Aim:
Copy out all of the data exactly as it appears.

Collected material:
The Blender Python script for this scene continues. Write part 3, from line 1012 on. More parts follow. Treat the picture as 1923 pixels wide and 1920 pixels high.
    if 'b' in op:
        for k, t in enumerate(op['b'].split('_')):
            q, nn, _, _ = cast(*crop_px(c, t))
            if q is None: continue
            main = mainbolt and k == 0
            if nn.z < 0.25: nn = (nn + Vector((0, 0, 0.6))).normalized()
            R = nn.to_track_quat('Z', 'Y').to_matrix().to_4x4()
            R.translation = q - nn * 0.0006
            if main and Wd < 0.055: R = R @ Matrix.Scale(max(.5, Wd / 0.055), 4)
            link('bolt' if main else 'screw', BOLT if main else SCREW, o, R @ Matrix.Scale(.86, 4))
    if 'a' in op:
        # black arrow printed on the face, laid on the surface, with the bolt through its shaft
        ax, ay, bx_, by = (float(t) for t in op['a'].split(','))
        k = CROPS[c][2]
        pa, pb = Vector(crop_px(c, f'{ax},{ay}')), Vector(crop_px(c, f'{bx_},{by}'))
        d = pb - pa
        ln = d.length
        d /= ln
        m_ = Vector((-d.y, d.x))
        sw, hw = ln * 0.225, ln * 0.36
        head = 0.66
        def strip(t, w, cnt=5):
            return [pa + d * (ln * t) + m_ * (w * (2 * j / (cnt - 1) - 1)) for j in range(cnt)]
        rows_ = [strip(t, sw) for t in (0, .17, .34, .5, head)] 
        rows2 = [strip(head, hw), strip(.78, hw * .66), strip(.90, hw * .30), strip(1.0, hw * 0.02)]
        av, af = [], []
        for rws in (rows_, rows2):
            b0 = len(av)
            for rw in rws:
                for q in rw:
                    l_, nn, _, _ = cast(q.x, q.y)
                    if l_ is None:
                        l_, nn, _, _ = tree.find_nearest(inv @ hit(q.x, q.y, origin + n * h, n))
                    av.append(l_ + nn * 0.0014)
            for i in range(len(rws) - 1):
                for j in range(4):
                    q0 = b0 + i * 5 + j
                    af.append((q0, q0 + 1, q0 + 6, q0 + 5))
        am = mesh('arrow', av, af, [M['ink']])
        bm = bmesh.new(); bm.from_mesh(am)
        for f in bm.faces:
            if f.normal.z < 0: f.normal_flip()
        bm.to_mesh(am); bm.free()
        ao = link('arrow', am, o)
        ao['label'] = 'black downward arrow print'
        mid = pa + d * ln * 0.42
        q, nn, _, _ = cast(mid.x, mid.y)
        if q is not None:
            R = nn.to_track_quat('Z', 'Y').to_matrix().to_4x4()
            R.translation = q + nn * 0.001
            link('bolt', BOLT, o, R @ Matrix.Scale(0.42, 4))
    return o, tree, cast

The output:
The Blender Python script for this scene continues. Write part 3, from line 1012 on. More parts follow. Treat the picture as 1923 pixels wide and 1920 pixels high.
    if 'b' in op:
        for k, t in enumerate(op['b'].split('_')):
            q, nn, _, _ = cast(*crop_px(c, t))
            if q is None: continue
            main = mainbolt and k == 0
            if nn.z < 0.25: nn = (nn + Vector((0, 0, 0.6))).normalized()
            R = nn.to_track_quat('Z', 'Y').to_matrix().to_4x4()
            R.translation = q - nn * 0.0006
            if main and Wd < 0.055: R = R @ Matrix.Scale(max(.5, Wd / 0.055), 4)
            link('bolt' if main else 'screw', BOLT if main else SCREW, o, R @ Matrix.Scale(.86, 4))
    if 'a' in op:
        # black arrow printed on the face, laid on the surface, with the bolt through its shaft
        ax, ay, bx_, by = (float(t) for t in op['a'].split(','))
        k = CROPS[c][2]
        pa, pb = Vector(crop_px(c, f'{ax},{ay}')), Vector(crop_px(c, f'{bx_},{by}'))
        d = pb - pa
        ln = d.length
        d /= ln
        m_ = Vector((-d.y, d.x))
        sw, hw = ln * 0.225, ln * 0.36
        head = 0.66
        def strip(t, w, cnt=5):
            return [pa + d * (ln * t) + m_ * (w * (2 * j / (cnt - 1) - 1)) for j in range(cnt)]
        rows_ = [strip(t, sw) for t in (0, .17, .34, .5, head)] 
        rows2 = [strip(head, hw), strip(.78, hw * .66), strip(.90, hw * .30), strip(1.0, hw * 0.02)]
        av, af = [], []
        for rws in (rows_, rows2):
            b0 = len(av)
            for rw in rws:
                for q in rw:
                    l_, nn, _, _ = cast(q.x, q.y)
                    if l_ is None:
                        l_, nn, _, _ = tree.find_nearest(inv @ hit(q.x, q.y, origin + n * h, n))
                    av.append(l_ + nn * 0.0014)
            for i in range(len(rws) - 1):
                for j in range(4):
                    q0 = b0 + i * 5 + j
                    af.append((q0, q0 + 1, q0 + 6, q0 + 5))
        am = mesh('arrow', av, af, [M['ink']])
        bm = bmesh.new(); bm.from_mesh(am)
        for f in bm.faces:
            if f.normal.z < 0: f.normal_flip()
        bm.to_mesh(am); bm.free()
        ao = link('arrow', am, o)
        ao['label'] = 'black downward arrow print'
        mid = pa + d * ln * 0.42
        q, nn, _, _ = cast(mid.x, mid.y)
        if q is not None:
            R = nn.to_track_quat('Z', 'Y').to_matrix().to_4x4()
            R.translation = q + nn * 0.001
            link('bolt', BOLT, o, R @ Matrix.Scale(0.42, 4))
    return o, tree, cast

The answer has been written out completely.